Tuesday, November 3, 2009

he's THAT kid

We're one quarter into my second year of teaching and I've discovered a new pet peeve. In general, students who cannot figure out answers to test chalk it up to their own lack of studying. I say in general because this does not apply to Bert (who's name has been changed to protect his at times annoying identity). Bert is very smart and I've come to discover, a little bit too sure of himself. Every time (and I do mean EVERY TIME) we have a test, Bert encounters something that doesn't look familiar on a test and proceeds to accuse me of testing something that has not been covered in the material.

Last week it was "well I don't remember reading the term "man-made" anywhere in our text." I said "wow that's pretty amazing that you can remember that since your test is over more than 100 pages of reading." he was wrong and did in fact discover the term "man-made"

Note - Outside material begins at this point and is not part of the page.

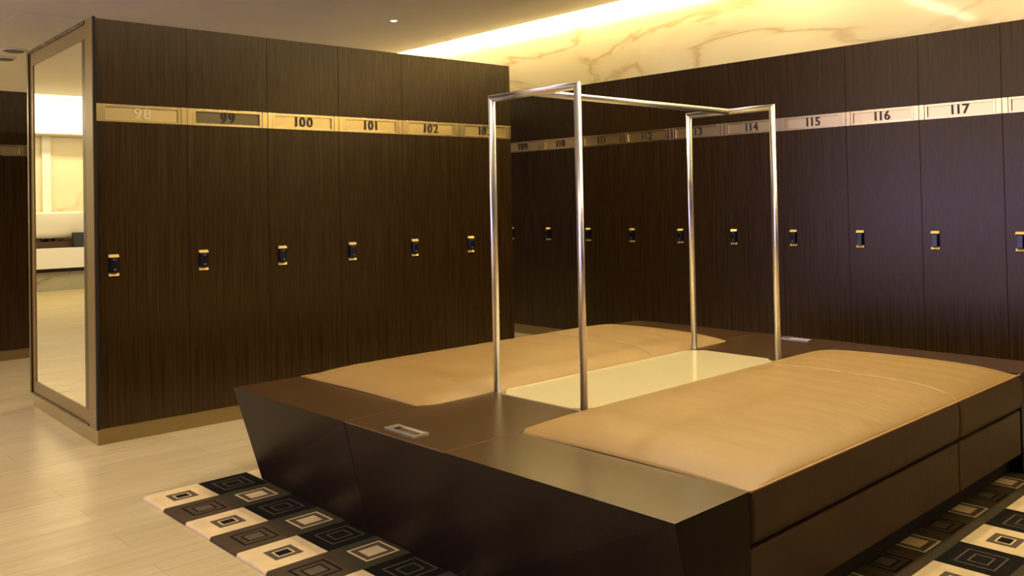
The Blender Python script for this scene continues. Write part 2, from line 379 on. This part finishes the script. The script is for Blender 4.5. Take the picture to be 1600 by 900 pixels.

Today it was "Mrs. Haslam, NONE of our vocabulary cards have the word "rebirth" on them. I know that for sure." I replied "just because it says use a vocab word doesn't mean I necessarily gave you the definition of that word, you might need to know the context." He mutters as I walk away "well I know the book didn't use the word rebirth anywhere." shocker: he found it after he turned his test in.

It is seriously all I can do not to freak out when Bert feels the need to make his lack of studying my fault. You'd think after being proved wrong every single time, he'd come to learn that I'm not the one making the mistakes. you'd think.